Creating ZFS Storage Pools

This section describes different ways of configuring storage pools. For information about root pools, see Managing the ZFS Root Pool.

When you create a storage pool, you configure virtual devices for the pool. A virtual device is an internal representation of the disk devices or files that are used to create the storage pool and describes the layout of physical storage and the storage pool's fault characteristics. A pool can have any number of virtual devices at the top of the configuration, known as a pool's top-level vdev.

If the top-level virtual device contains two or more physical devices, the configuration provides data redundancy as mirror or RAID-Z virtual devices. Because of the advantages of redundancy, you should create redundant storage pools. ZFS dynamically stripes data among all of the top-level virtual devices in a pool.

Even with a redundant configuration, make sure that you also schedule regular backups of your pool data to non-enterprise grade hardware.
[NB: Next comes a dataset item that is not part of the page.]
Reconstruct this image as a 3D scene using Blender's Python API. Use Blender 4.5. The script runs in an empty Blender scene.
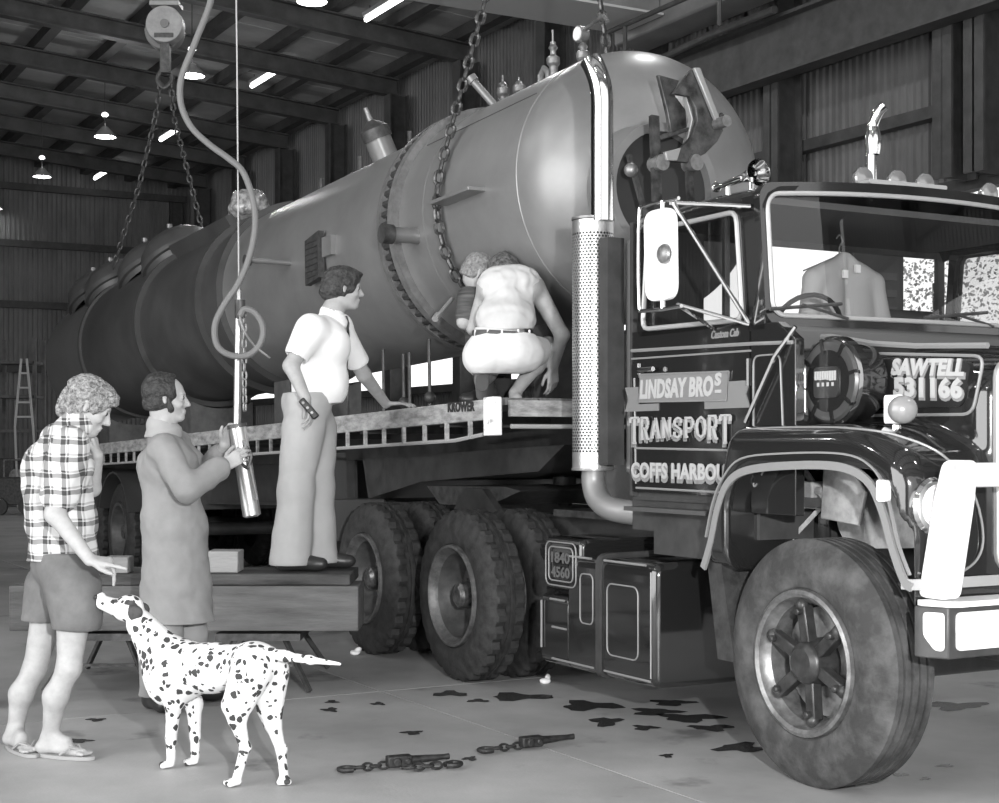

Storage pools with ZFS redundancy are not immune to hardware failures, power failures, or disconnected cables. Performing regular backups adds another layer of data protection to your enterprise.

After you create the storage pool, you can display information about it by using the following command:

$ zpool status pool

For more options that you can use with the zpool status command, see Querying ZFS Storage Pool Status.

Observe the following restrictions when creating storage pools:

  • Do not repartition or relabel disks that are part of an existing storage pool. Otherwise, you might have to reinstall the OS.

  • Do not create a storage pool that contains components from another storage pool, such as files or volumes. Such a configuration can cause deadlocks.

  • Do not create a pool to be shared across systems, which is an unsupported configuration. ZFS is not a cluster file system.